Losing James, who has been stellar defensively of late, is a big blow there. Jarred Vanderbilt, Dorian Finney-Smith and Gabe Vincent have all been quite good defensively, but all play substantially less than James does and lack his near-encyclopedic knowledge of essentially any action any offense has run over the past two decades. Losing James means losing another rangy wing and putting more of a defensive strain on Dončić and Reaves when their offensive roles just got more difficult.

The name of the game right now, especially without consistently elite rim-protection, is probably going to be turnover generation. The Lakers have improved markedly on this front as the season has progressed, jumping from 20th to 12th since Dončić first suited up for them. The Lakers have played very aggressively defensively without Anthony Davis, and that’s going to have to persist now that James is sidelined. They are fortunately a pretty athletic bunch, and JJ Redick has proven malleable when it comes to game-planning.

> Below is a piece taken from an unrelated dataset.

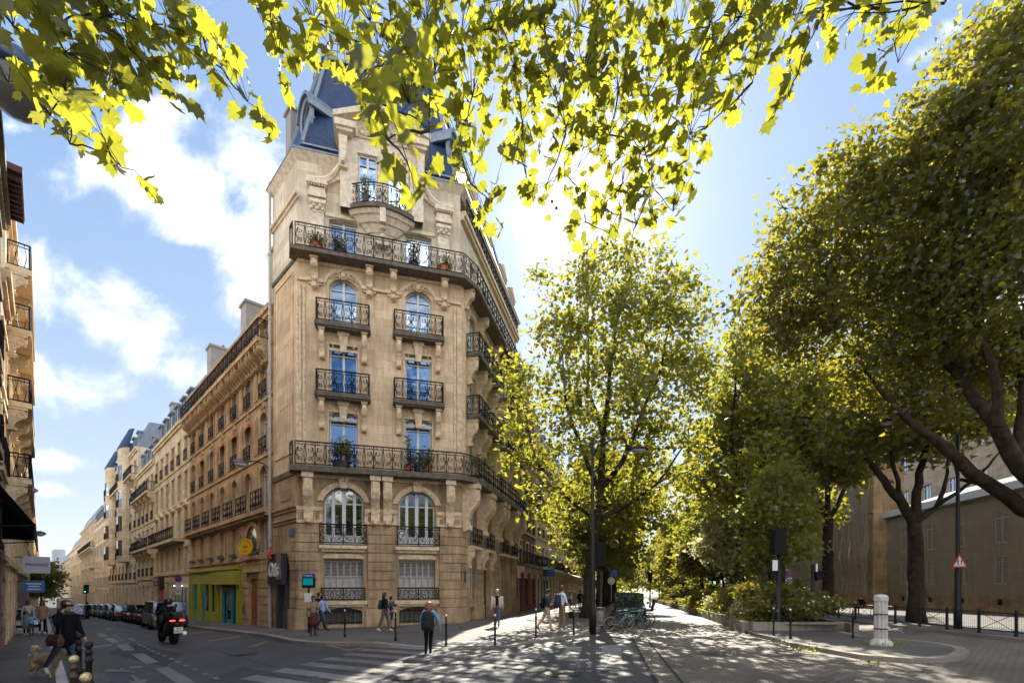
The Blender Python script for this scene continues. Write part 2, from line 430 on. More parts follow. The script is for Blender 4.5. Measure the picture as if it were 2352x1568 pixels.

As promising as a James-Dončić partnership looked on paper, the Lakers surely understood that the bulk of Dončić’s work as a Laker would likely come after James retired. Now, they’ll get their first peek at what a fully Dončić-centric lineup could eventually look like. That’s not the worst thing. It could prove to be a valuable data point they use in tweaking the roster this summer, or even further down the line. How viable is a Dončić-Reaves duo as the core of a roster? As confident as the Lakers are in Reaves’ future, they probably need to figure out relatively soon if he’s going to be good enough to serve as Dončić’s sidekick after James is gone. In a few weeks, they’ll be closer to an answer.

The Lakers were the hottest team in the NBA when James got hurt. Recapturing the magic of the last few weeks when he returns won’t be easy, but they have proof of concept at least. If James is healthy by the playoffs, they believe they can play with anyone. As frustrating as this injury is, there is at least hope that he will be ready when it counts.